▶ _What you need to do_: Gather up the lines with the word "from" in them.

▶ _Dataset section_:
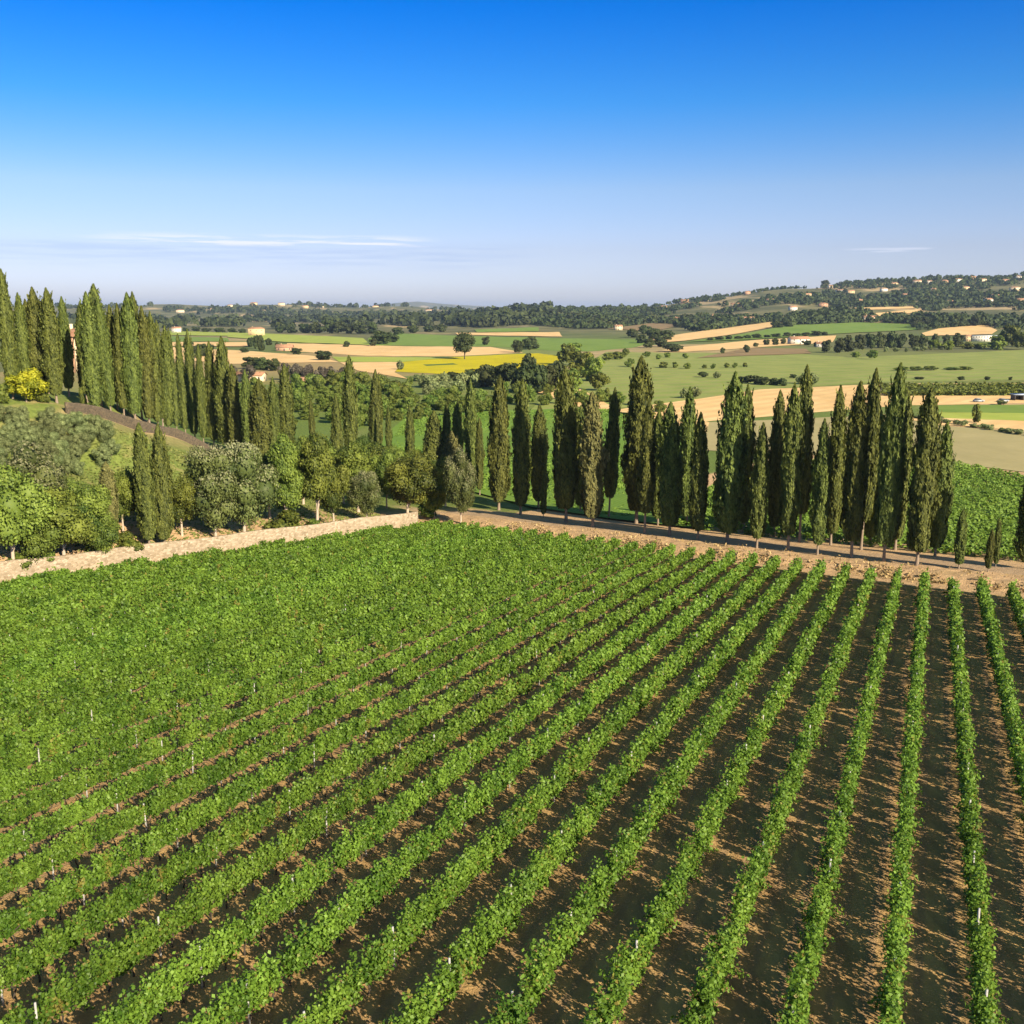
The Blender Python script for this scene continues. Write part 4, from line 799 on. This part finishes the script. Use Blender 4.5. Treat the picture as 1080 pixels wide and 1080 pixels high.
def hs_px(x0, x1, by, ty, label, rz=.2, wallm=0, roof='gable', floors=2, **kw):
    P = ground((x0 + x1) / 2, by); d = project(P)[2]; w_ = (x1 - x0) * d / F; h_ = max((by - ty) * d / F * .8, 2.6); return house(P, w_, min(w_ * .7, 11), h_, rz, label, wallm, roof, floors, **kw)
house(ground(264, 402), 15, 7, 3.2, -.12, 'long low farmhouse with terracotta roof and pale gable end behind the cypresses', 3, 'gable', 1, nwin=5)
house(ground(316, 408), 13, 7, 3.0, -.5, 'low farm shed with reddish roof right of the long farmhouse', 3, 'gable', 1, nwin=3, name='farm_shed', cat='shed')
hs_px(262, 279, 354, 345, 'ochre farmhouse at the far end of the lime field', .25, 1, 'hip', 2)
hs_px(292, 309, 370, 365, 'pink low farmhouse among trees by the stubble field', .1, 2, 'gable', 1)
hs_px(182, 191, 351, 345, 'small white house right of the lane cypresses far off', .1, 0, 'gable', 2)
P = at(66, 388, 250)
house(P, 6, 8, 7.5, .35, 'tall pinkish villa glimpsed between the left hill cypresses', 2, 'hip', 3, name='villa', nwin=3)
P = at(84, 388, 256)
house(P, 7, 8, 8, .2, 'cream villa wing glimpsed right of the tall pinkish villa', 3, 'hip', 3, name='villa', nwin=2)
hs_px(832, 852, 363, 356, 'white farmhouse with two storeys among trees above the meadow', .1, 0, 'gable', 2)
hs_px(860, 872, 366, 361.5, 'low white outbuilding right of the white farmhouse', .0, 0, 'gable', 1, name='outbuilding')
hs_px(1024, 1049, 360, 352.5, 'long pale blue-grey building on the right edge of the meadow', -.1, 0, 'flat', 2, name='long_building', cat='building', roofm=M_bluemetal, nwin=9)
hs_px(1017, 1025, 360, 353, 'ochre block left of the long pale building', .2, 1, 'hip', 2)
hs_px(1009, 1020, 343, 337.5, 'white house on the stubble slope by the pines', .1, 0, 'hip', 2)
hs_px(779, 795, 340, 334.5, 'white farmhouse on the ridge of the stubble slope', .15, 0, 'gable', 2)
hs_px(910, 924, 339, 333.5, 'pale house with stepped roof below the terraces', .1, 3, 'gable', 2)
hs_px(648, 656, 348, 343, 'little cream house at the foot of the wooded hill', .1, 3, 'gable', 2)
hs_px(709, 722, 340, 334.5, 'ochre house below the dark wooded hill', .2, 1, 'hip', 2)
hs_px(750, 757, 336, 331.5, 'ochre house right of the wooded spur', .1, 1, 'hip', 2)
hs_px(520, 525, 339, 335.5, 'tiny cream house below the horizon in the middle', .1, 3, 'gable', 2)
rh_ = random.Random(4); GH = 'houses along the right ridge'
HX = [(683, 316), (742, 312), (763, 312), (788, 309), (876, 302.5), (886, 307), (897, 308), (922, 313), (943, 299.5), (967, 298), (980, 297.5), (996, 297.5), (1009, 296), (1026, 293), (1051, 313), (1070, 305), (1074, 292.5), (1003, 320), (700, 324), (722, 318), (812, 318), (850, 312), (868, 322), (905, 318), (932, 306), (955, 312), (985, 306), (1018, 304), (1036, 296), (1042, 318), (1060, 296), (1078, 318), (776, 322), (836, 326)]
for q_, (hx, hy) in enumerate(sorted(HX)):
    P = ground(hx, hy + 1.5); 
    if P[1] > 3900: 
        P = np.array([(hx - 540) / 1103.7 * 3150, 3150.0, 0]); P[2] = gz(P[0], P[1])
    w_ = rh_.uniform(15, 26); house(P, w_, 11, rh_.uniform(6, 9), rh_.uniform(-.3, .4), f"small {['white', 'ochre', 'pinkish', 'cream'][q_ % 4]} house up on the right ridge, {ordw(q_)} from the left", q_ % 4, rh_.choice(['hip', 'gable']), 2, group=GH, nwin=3, name='hill_house')
GL = 'houses along the far left ridge'
for q_, hx in enumerate((190, 226, 243, 268, 297, 322, 338, 396, 452)):
    Y_ = rh_.uniform(4300, 4950); x_ = (hx - 540) / 1103.7 * Y_; P = np.array([x_, Y_, float(gz(x_, Y_))]); house(P, rh_.uniform(20, 34), 14, rh_.uniform(8, 12), rh_.uniform(-.3, .3), f'tiny pale house on the far left ridge, {ordw(q_)} from the left', (q_ * 2 + 3) % 4, 'hip', 2, group=GL, nwin=2, name='hill_house')
# open shed with pale sheet roof, right edge
P = ground(1076, 422); sr = empty('open_shed', P, 'open dark shed with pale sheet roof at the right edge', 'shed', None, .1)
v, f = merge([box(-3.2, 3.2, 1.6, 1.75, 0, 2.4), box(-3.2, -3.05, -1.6, 1.597, 0, 2.4), box(.4, .55, -1.6, 1.597, 0, 2.4)]); part('wall', npmesh('wall', v, f, M_dim), sr)
v, f = box(-3.7, 3.7, -2.1, 2.1, 2.45, 2.6); v[[4, 5], 2] -= .25; v[[0, 1], 2] -= .25; part('roof', npmesh('roof', v, f, M_bluemetal), sr)
v, f = box(.6, 2.9, -1.6, -1.5, 0, 1.9); part('door', npmesh('door', v, f, M_plaster[0]), sr)
# two pale parked cars behind the lone small tree
def car(P, rz, label):
    root = empty('parked_car', P, label, 'car', 'cars parked by the lone small tree', rz)
    v = np.array([(x, y, z) for z, xs, yw in ((.3, (-2, 2), .82), (.85, (-2.05, 2.05), .86), (.9, (-1.95, 1.6), .84)) for x in xs for y in (-yw, yw)]); f = []
    for k_ in (0, 4):
        a, b_, c_, d_ = k_, k_ + 1, k_ + 2, k_ + 3; f += [(a, c_, c_ + 4, a + 4), (b_, b_ + 4, d_ + 4, d_), (a, a + 4, b_ + 4, b_), (c_, d_, d_ + 4, c_ + 4)]
    f.append((8, 10, 11, 9)); part('body', npmesh('body', v, f, M_car), root)
    v = np.array([(-1.7, -.78, .9), (-1.7, .78, .9), (1.0, -.78, .9), (1.0, .78, .9), (-1.3, -.62, 1.38), (-1.3, .62, 1.38), (.3, -.62, 1.38), (.3, .62, 1.38)]); part('windows', npmesh('windows', v, [(0, 2, 6, 4), (1, 5, 7, 3), (0, 4, 5, 1), (2, 3, 7, 6)], M_glass), root)
    v, f = box(-1.32, .32, -.64, .64, 1.382, 1.44); part('roof', npmesh('roof', v, f, M_car), root)
    for sx in (-1.25, 1.25):
        for sy in (-.8, .8):
            v, f = tube([(sx, sy - .1, .32), (sx, sy + .1, .32)], [.32, .32], 14); v = np.r_[v, [(sx, sy - .1, .32), (sx, sy + .1, .32)]]; f = list(map(tuple, f)) + [(j_, (j_ + 1) % 14, 28, 28) for j_ in range(14)] + [(14 + j_, 14 + (j_ + 1) % 14, 29, 29) for j_ in range(14)]; part('wheel', npmesh('wheel', v, f, M_dim), root)
M_car = plain_mat('silver_car_paint', (.25, .28, .32), (.3, .33, .37), 1, .4, 0)
car(ground(1032, 424), .1, 'pale car parked behind the lone small tree by the ditch'); car(ground(1058, 424), .15, 'pale car parked between the lone tree and the open shed')

# ------------------------------------------------------------------ the air
hv = bpy.data.materials.new('haze'); hv.use_nodes = True; t = hv.node_tree; t.nodes.clear()
out = t.nodes.new('ShaderNodeOutputMaterial'); pv = t.nodes.new('ShaderNodeVolumePrincipled'); pv.inputs['Color'].default_value = (.50, .68, 1.0, 1); pv.inputs['Density'].default_value = 4.5e-5; pv.inputs['Anisotropy'].default_value = .1
t.links.new(pv.outputs[0], out.inputs['Volume'])
v, f = box(-22000, 22000, -300, 23000, -2.5, 178); ho = bpy.data.objects.new('haze', npmesh('haze', v, f, hv)); C.objects.link(ho); tag(ho, 'pale blue haze over the far plain and hills', 'haze', None, 'stuff')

▶ _Right answer_:
The Blender Python script for this scene continues. Write part 4, from line 799 on. This part finishes the script. Use Blender 4.5. Treat the picture as 1080 pixels wide and 1080 pixels high.
    w_ = rh_.uniform(15, 26); house(P, w_, 11, rh_.uniform(6, 9), rh_.uniform(-.3, .4), f"small {['white', 'ochre', 'pinkish', 'cream'][q_ % 4]} house up on the right ridge, {ordw(q_)} from the left", q_ % 4, rh_.choice(['hip', 'gable']), 2, group=GH, nwin=3, name='hill_house')
    Y_ = rh_.uniform(4300, 4950); x_ = (hx - 540) / 1103.7 * Y_; P = np.array([x_, Y_, float(gz(x_, Y_))]); house(P, rh_.uniform(20, 34), 14, rh_.uniform(8, 12), rh_.uniform(-.3, .3), f'tiny pale house on the far left ridge, {ordw(q_)} from the left', (q_ * 2 + 3) % 4, 'hip', 2, group=GL, nwin=2, name='hill_house')